> GIVEN REQUEST
Spot each line that carries the word "script"; copy those lines.

> DATASET

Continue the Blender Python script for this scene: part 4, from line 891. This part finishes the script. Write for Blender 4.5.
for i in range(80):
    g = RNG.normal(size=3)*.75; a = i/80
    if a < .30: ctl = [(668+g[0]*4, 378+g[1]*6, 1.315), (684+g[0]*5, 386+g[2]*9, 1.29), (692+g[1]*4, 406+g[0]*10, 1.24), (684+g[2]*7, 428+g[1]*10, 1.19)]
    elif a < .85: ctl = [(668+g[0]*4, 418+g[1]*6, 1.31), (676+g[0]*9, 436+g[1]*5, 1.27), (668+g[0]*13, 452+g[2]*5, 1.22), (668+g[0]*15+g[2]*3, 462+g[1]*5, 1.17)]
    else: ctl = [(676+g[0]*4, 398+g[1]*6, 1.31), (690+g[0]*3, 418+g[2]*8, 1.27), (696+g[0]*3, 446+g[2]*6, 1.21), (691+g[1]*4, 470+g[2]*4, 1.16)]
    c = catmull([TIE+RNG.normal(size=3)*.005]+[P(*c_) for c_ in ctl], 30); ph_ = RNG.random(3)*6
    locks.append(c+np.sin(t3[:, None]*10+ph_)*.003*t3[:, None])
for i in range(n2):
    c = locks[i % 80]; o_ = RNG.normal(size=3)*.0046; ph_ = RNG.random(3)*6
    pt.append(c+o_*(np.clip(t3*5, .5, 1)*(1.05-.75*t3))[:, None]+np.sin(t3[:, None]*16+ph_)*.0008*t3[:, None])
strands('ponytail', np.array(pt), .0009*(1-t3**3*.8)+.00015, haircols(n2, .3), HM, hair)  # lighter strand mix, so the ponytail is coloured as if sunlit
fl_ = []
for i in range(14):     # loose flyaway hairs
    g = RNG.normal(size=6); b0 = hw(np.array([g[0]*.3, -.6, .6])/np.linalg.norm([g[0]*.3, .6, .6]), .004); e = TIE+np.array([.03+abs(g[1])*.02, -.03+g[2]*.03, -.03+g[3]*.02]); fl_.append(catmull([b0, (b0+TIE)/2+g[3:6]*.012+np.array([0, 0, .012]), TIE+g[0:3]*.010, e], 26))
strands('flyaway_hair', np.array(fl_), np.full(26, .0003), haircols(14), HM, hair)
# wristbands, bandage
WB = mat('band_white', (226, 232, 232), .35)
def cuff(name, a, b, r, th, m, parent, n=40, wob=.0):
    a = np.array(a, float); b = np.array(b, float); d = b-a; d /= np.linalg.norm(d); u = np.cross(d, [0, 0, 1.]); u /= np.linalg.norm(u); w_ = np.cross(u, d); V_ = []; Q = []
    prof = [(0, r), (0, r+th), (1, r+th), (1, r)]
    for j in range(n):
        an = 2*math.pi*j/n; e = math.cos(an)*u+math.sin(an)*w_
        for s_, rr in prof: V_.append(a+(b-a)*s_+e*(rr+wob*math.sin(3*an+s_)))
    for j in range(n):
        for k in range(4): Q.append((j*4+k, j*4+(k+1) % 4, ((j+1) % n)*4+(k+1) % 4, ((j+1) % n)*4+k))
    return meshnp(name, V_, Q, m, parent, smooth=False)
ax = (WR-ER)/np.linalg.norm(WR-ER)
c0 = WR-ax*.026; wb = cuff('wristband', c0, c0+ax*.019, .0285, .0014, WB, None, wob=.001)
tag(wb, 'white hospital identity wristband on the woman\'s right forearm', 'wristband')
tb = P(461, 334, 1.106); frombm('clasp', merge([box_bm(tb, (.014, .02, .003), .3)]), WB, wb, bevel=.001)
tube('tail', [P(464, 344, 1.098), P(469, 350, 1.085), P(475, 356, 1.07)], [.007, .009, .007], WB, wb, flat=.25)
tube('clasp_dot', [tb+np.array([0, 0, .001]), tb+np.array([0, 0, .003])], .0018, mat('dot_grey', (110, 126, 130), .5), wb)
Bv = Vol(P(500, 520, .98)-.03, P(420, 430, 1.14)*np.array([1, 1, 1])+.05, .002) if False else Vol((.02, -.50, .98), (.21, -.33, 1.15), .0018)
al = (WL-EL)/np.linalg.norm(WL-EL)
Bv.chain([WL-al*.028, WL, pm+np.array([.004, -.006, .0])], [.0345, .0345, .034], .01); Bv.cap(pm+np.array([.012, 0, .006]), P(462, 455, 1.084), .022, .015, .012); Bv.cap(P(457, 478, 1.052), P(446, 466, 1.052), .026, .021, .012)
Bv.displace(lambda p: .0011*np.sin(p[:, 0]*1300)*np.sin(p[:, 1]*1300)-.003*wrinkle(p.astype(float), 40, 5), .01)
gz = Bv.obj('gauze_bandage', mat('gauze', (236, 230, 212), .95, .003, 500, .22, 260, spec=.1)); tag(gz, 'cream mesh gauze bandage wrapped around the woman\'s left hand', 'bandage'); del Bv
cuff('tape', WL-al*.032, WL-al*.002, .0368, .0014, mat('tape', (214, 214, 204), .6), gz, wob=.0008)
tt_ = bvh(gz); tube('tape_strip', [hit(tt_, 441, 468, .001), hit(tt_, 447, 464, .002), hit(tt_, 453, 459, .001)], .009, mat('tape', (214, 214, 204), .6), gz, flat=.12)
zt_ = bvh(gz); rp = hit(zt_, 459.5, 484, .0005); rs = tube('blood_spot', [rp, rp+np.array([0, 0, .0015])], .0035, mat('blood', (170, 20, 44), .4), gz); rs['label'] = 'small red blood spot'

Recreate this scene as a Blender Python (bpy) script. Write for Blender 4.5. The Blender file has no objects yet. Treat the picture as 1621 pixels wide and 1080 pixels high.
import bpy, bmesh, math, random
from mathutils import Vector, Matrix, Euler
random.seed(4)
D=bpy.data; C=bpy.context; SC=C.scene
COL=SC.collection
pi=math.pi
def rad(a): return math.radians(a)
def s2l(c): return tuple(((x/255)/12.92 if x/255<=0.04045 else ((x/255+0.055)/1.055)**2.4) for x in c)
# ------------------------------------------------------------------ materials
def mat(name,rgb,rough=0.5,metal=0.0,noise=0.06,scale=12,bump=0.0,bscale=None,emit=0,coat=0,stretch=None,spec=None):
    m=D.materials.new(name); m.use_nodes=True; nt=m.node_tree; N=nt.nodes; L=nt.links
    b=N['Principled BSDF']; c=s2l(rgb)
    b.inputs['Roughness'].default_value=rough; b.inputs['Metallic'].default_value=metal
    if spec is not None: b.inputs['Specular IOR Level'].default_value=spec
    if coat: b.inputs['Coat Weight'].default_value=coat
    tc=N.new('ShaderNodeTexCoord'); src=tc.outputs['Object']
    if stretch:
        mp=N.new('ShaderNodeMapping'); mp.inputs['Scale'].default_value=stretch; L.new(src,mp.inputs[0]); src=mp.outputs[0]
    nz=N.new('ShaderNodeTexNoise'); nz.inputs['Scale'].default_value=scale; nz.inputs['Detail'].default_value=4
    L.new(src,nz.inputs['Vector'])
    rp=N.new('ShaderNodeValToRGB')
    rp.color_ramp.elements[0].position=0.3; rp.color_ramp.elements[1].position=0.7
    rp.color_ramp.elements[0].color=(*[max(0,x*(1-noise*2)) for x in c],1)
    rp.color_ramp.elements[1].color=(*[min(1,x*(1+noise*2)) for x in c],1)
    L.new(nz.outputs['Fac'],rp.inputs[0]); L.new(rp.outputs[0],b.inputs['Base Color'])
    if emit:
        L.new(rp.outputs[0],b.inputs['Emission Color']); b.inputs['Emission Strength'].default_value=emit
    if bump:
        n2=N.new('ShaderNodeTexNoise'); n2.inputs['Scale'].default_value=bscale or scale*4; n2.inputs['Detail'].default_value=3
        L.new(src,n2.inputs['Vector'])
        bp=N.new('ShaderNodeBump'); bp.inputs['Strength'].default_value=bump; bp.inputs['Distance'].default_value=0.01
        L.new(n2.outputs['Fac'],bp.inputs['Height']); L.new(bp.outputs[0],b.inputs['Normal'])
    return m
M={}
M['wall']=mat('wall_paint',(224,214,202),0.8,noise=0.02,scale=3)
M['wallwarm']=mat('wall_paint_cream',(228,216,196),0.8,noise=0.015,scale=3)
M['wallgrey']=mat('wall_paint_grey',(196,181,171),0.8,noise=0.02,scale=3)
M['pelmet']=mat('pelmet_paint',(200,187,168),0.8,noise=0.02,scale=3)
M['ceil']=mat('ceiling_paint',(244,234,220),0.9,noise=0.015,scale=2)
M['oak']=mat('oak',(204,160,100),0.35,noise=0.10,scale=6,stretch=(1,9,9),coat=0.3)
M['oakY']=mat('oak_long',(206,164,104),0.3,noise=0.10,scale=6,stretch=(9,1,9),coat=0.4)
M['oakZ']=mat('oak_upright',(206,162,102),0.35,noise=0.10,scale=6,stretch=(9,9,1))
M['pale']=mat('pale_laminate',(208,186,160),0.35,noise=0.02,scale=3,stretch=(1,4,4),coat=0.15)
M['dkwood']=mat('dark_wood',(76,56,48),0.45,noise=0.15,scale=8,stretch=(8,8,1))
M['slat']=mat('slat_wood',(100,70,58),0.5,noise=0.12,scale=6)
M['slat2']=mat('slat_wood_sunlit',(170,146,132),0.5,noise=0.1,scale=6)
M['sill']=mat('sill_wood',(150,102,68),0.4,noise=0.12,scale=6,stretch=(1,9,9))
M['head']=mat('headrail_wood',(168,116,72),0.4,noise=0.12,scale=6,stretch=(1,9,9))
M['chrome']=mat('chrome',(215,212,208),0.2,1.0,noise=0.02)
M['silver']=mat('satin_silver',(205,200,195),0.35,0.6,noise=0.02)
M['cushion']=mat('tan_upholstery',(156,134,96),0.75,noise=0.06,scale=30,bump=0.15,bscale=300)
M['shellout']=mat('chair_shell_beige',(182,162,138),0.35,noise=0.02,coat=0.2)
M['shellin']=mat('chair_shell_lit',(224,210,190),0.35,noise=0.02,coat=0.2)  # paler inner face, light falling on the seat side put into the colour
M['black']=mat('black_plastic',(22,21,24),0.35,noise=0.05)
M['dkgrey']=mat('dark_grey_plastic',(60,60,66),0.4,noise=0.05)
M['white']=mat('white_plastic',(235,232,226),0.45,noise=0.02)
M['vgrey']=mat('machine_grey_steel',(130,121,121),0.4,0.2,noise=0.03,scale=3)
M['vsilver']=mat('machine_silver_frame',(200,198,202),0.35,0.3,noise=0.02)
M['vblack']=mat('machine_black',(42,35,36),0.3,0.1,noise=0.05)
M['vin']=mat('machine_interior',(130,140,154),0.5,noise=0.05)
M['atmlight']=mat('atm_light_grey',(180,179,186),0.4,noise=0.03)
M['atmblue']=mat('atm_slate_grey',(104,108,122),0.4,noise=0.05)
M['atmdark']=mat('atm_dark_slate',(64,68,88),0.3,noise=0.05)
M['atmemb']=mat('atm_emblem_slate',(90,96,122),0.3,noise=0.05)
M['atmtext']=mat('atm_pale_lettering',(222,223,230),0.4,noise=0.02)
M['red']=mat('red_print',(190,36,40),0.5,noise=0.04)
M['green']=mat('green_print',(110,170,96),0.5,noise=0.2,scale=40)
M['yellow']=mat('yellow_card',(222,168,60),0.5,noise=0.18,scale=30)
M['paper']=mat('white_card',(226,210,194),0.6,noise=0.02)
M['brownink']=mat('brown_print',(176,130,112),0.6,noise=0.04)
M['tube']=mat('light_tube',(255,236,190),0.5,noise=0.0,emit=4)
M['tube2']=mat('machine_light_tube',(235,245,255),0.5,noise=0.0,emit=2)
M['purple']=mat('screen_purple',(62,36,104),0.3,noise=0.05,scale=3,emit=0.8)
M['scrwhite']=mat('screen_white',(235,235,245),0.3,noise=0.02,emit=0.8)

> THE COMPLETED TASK
Continue the Blender Python script for this scene: part 4, from line 891. This part finishes the script. Write for Blender 4.5.
Recreate this scene as a Blender Python (bpy) script. Write for Blender 4.5. The Blender file has no objects yet. Treat the picture as 1621 pixels wide and 1080 pixels high.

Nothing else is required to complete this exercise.